State subsidies for smallholder forestry are also reported for Western European countries (Lindahl & Garforth, 2000). These are mainly “subsistence-surplus” smallholders under the “conventional manager” FSC schemes in which they retain all or “some level of community involvement in decision making regarding forest management” (Forest Stewardship Council, 2012).

Related suggestions that can be taken up by FSC or government include:

  • linking and co-labelling with the Fairtrade International logo (a project started in 2009), thus improving prices for forest products;

  • increasing the value of products by in-forest or near-forest processing; and

  • increasing the market recognition through the FSC Small and Community Label Option (SCLO–FSC-ADV-50-003 V1-0, January 2012), which identifies not only FSC FM products but also their origins in small-scale forests. Certified smallholders could also explore the sale simultaneously of multiple products, such as timber, NTFPs, and environmental services.

FSC’s strategic goal of “20 X 2020” envisions greater incorporation of smallholder wood and fibre into commodity supply chains (Forest Stewardship Council, 2015a). One caution is that more resource-manager group schemes risk silencing the environmental and social values on which FSC prides itself. FSC needs to publish disaggregated data on the distinct types of FSC smallholder schemes that can then form the basis for future research on achieved and projected benefits.

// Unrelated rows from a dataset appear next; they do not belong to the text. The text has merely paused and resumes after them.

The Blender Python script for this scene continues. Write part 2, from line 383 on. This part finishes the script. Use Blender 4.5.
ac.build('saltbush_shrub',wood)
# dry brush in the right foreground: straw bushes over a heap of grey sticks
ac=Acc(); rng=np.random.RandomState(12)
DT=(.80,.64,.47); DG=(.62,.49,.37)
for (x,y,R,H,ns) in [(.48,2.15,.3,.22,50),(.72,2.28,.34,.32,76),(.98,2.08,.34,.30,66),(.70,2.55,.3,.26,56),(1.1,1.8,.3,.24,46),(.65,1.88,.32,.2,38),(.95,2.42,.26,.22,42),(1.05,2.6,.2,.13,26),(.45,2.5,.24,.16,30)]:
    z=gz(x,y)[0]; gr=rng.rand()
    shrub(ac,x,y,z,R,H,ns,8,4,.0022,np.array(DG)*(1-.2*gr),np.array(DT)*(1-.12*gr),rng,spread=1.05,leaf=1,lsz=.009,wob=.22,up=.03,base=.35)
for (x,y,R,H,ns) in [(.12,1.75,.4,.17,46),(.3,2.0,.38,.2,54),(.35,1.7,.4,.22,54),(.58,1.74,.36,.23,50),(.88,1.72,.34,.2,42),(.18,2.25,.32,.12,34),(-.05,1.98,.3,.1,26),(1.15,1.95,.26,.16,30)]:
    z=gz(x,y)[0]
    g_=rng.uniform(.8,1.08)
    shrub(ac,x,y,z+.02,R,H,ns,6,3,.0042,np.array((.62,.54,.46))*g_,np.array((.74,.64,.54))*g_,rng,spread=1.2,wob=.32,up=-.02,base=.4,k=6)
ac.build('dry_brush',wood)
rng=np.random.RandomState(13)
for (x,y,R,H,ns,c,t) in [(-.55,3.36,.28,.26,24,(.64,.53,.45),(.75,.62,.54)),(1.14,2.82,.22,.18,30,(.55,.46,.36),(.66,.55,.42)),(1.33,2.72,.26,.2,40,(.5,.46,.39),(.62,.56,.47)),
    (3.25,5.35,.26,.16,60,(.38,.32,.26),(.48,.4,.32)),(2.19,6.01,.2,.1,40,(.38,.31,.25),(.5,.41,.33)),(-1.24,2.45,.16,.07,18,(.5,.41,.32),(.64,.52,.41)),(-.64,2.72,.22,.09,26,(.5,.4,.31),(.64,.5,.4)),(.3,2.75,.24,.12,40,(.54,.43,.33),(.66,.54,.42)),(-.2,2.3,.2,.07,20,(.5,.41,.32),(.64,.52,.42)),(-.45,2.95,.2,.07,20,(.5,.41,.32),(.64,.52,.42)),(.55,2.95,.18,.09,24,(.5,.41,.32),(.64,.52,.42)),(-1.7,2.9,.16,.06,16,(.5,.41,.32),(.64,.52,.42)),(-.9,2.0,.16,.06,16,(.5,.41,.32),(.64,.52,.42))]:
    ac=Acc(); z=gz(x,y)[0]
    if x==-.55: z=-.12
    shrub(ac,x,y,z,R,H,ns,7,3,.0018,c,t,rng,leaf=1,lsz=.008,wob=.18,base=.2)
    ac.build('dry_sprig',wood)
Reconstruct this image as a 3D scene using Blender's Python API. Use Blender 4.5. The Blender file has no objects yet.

In general, where there is demand for FSC-certified wood and wood products, there is increasing incorporation of association(s) of smallholders into FSC national or global commodity chains. Following Moore, we see that in the earlier industrialized regions of the world, there is greater retention of autonomous smallholdings, the “community-managed community forests” that the founders of FSC envisioned (Forest Stewardship Council, 2012). In the absence of sustained state or other supports, “company-managed community forests” may increase.